**Stored data**
▬▬▬
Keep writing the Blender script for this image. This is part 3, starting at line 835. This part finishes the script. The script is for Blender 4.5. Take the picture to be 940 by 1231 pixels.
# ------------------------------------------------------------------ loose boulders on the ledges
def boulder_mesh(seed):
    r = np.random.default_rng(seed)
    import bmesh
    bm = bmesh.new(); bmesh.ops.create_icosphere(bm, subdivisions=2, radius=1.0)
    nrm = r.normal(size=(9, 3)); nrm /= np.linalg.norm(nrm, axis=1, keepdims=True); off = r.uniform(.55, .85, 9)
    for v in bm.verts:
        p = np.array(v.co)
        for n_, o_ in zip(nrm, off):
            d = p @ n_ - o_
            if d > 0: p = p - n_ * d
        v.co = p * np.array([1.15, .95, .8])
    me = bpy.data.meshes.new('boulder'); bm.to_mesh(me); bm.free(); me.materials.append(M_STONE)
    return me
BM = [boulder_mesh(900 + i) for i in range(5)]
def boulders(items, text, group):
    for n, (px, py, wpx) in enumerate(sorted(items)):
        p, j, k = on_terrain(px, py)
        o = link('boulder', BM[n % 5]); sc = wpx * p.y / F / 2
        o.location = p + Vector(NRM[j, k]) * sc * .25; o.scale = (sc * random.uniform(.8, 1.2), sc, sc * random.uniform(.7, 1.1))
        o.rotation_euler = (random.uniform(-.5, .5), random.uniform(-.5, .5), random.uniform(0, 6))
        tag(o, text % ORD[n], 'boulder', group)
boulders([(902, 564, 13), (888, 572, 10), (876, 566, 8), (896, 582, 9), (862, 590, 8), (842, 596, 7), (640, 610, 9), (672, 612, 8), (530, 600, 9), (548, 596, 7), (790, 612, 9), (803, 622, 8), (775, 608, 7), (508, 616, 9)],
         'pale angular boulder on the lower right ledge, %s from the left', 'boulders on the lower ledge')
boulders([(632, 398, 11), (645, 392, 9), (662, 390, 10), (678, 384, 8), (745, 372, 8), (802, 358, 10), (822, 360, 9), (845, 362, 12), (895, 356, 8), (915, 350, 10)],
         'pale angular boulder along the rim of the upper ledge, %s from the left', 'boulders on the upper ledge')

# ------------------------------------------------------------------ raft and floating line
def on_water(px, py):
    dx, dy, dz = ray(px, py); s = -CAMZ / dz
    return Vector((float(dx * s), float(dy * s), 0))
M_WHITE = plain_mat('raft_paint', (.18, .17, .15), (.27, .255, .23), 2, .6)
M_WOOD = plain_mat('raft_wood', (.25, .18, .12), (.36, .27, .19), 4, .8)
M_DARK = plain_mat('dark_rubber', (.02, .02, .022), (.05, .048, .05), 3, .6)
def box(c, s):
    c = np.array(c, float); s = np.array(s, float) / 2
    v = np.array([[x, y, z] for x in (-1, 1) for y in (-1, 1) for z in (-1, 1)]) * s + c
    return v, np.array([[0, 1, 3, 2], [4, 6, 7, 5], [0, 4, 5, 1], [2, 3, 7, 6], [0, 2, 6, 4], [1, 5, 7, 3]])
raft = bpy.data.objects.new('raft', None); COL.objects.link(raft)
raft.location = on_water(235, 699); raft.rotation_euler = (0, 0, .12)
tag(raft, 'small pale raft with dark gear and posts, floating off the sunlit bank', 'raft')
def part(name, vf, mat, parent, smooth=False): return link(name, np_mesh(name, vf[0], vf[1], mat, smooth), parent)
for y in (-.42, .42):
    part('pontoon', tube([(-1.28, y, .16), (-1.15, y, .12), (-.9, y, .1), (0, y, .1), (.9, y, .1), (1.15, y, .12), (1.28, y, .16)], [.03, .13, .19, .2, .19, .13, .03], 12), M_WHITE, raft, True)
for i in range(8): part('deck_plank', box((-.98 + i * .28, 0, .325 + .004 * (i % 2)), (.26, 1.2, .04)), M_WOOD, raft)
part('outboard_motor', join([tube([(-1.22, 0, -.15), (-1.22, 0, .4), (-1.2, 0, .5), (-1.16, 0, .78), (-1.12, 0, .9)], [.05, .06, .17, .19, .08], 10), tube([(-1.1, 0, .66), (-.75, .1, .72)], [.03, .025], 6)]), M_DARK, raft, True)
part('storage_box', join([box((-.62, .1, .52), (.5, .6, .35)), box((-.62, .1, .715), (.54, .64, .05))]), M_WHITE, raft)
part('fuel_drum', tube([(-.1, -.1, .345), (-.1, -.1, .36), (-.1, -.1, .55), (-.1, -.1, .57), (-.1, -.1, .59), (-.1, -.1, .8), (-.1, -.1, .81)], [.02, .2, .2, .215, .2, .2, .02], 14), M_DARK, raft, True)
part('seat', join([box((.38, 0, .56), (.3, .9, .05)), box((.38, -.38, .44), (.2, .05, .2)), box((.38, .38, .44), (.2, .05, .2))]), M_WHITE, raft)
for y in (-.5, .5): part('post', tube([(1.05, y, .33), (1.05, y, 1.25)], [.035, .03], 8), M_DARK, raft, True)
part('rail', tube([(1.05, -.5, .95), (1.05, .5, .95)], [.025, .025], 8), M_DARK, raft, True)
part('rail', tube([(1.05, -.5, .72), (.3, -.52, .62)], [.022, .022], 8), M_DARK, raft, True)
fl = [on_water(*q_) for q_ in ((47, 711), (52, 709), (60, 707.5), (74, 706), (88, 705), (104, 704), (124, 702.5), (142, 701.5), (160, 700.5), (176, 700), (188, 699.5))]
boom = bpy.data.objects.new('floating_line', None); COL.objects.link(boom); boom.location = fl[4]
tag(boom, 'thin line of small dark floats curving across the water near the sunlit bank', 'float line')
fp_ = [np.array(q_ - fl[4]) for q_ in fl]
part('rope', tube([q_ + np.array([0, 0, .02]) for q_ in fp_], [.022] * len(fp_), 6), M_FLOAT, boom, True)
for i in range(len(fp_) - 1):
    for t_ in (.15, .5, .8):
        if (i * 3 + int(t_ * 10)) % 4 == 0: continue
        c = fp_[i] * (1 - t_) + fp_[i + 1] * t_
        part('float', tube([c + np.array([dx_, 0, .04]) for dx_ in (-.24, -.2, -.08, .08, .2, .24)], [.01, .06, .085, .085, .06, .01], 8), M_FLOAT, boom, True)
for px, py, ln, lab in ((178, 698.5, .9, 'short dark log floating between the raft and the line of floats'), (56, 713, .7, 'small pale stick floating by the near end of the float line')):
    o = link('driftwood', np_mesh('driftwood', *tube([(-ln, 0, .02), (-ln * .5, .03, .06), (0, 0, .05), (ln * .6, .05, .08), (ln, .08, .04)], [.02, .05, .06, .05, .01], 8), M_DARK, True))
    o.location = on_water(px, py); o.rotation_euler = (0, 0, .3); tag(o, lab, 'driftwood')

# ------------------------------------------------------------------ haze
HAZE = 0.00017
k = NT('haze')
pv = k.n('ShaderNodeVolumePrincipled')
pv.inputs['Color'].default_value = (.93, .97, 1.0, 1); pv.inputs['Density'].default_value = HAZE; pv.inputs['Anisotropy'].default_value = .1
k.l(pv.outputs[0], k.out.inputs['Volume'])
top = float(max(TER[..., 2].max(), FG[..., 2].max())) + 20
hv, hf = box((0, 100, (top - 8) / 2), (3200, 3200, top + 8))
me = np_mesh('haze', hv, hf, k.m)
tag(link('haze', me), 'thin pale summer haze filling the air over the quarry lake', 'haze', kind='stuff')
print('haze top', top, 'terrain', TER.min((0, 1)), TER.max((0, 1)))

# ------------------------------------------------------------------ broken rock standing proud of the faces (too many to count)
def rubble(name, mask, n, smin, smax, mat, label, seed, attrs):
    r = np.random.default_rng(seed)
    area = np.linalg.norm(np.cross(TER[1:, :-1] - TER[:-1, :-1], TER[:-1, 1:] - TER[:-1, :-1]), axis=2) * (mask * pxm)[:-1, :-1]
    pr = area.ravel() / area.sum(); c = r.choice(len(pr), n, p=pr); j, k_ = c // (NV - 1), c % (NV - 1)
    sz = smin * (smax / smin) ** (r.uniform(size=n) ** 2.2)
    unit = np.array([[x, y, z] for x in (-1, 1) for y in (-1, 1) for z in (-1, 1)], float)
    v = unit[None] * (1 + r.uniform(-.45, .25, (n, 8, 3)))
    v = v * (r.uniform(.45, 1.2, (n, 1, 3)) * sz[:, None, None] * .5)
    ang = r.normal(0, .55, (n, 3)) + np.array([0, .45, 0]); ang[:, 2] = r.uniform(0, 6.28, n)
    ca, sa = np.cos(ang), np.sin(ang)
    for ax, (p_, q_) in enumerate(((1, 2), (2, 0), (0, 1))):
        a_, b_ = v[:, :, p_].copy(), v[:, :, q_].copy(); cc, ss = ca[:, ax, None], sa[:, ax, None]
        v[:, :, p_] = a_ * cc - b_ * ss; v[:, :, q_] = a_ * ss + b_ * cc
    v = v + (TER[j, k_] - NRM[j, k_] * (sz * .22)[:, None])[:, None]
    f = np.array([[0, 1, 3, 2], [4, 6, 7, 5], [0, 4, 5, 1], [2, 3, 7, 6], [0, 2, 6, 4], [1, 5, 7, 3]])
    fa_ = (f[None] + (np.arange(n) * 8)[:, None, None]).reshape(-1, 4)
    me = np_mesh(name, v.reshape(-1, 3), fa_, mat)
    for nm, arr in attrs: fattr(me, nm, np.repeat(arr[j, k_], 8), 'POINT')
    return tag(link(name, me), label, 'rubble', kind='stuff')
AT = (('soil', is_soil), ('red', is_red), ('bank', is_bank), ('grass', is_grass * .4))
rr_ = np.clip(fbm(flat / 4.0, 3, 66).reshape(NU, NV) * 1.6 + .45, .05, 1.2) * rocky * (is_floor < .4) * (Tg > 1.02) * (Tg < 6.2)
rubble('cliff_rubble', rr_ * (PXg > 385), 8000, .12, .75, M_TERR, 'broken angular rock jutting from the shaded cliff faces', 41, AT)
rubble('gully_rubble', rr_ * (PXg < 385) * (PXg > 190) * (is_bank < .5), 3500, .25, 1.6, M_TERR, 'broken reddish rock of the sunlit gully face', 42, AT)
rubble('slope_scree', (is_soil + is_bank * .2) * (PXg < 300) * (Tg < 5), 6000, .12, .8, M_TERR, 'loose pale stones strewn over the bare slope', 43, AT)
▬▬▬
What you return should be the lines from the start of the data through the line with "the upper ledge')", quoted exactly and nothing more.

Keep writing the Blender script for this image. This is part 3, starting at line 835. This part finishes the script. The script is for Blender 4.5. Take the picture to be 940 by 1231 pixels.
# ------------------------------------------------------------------ loose boulders on the ledges
def boulder_mesh(seed):
    r = np.random.default_rng(seed)
    import bmesh
    bm = bmesh.new(); bmesh.ops.create_icosphere(bm, subdivisions=2, radius=1.0)
    nrm = r.normal(size=(9, 3)); nrm /= np.linalg.norm(nrm, axis=1, keepdims=True); off = r.uniform(.55, .85, 9)
    for v in bm.verts:
        p = np.array(v.co)
        for n_, o_ in zip(nrm, off):
            d = p @ n_ - o_
            if d > 0: p = p - n_ * d
        v.co = p * np.array([1.15, .95, .8])
    me = bpy.data.meshes.new('boulder'); bm.to_mesh(me); bm.free(); me.materials.append(M_STONE)
    return me
BM = [boulder_mesh(900 + i) for i in range(5)]
def boulders(items, text, group):
    for n, (px, py, wpx) in enumerate(sorted(items)):
        p, j, k = on_terrain(px, py)
        o = link('boulder', BM[n % 5]); sc = wpx * p.y / F / 2
        o.location = p + Vector(NRM[j, k]) * sc * .25; o.scale = (sc * random.uniform(.8, 1.2), sc, sc * random.uniform(.7, 1.1))
        o.rotation_euler = (random.uniform(-.5, .5), random.uniform(-.5, .5), random.uniform(0, 6))
        tag(o, text % ORD[n], 'boulder', group)
boulders([(902, 564, 13), (888, 572, 10), (876, 566, 8), (896, 582, 9), (862, 590, 8), (842, 596, 7), (640, 610, 9), (672, 612, 8), (530, 600, 9), (548, 596, 7), (790, 612, 9), (803, 622, 8), (775, 608, 7), (508, 616, 9)],
         'pale angular boulder on the lower right ledge, %s from the left', 'boulders on the lower ledge')
boulders([(632, 398, 11), (645, 392, 9), (662, 390, 10), (678, 384, 8), (745, 372, 8), (802, 358, 10), (822, 360, 9), (845, 362, 12), (895, 356, 8), (915, 350, 10)],
         'pale angular boulder along the rim of the upper ledge, %s from the left', 'boulders on the upper ledge')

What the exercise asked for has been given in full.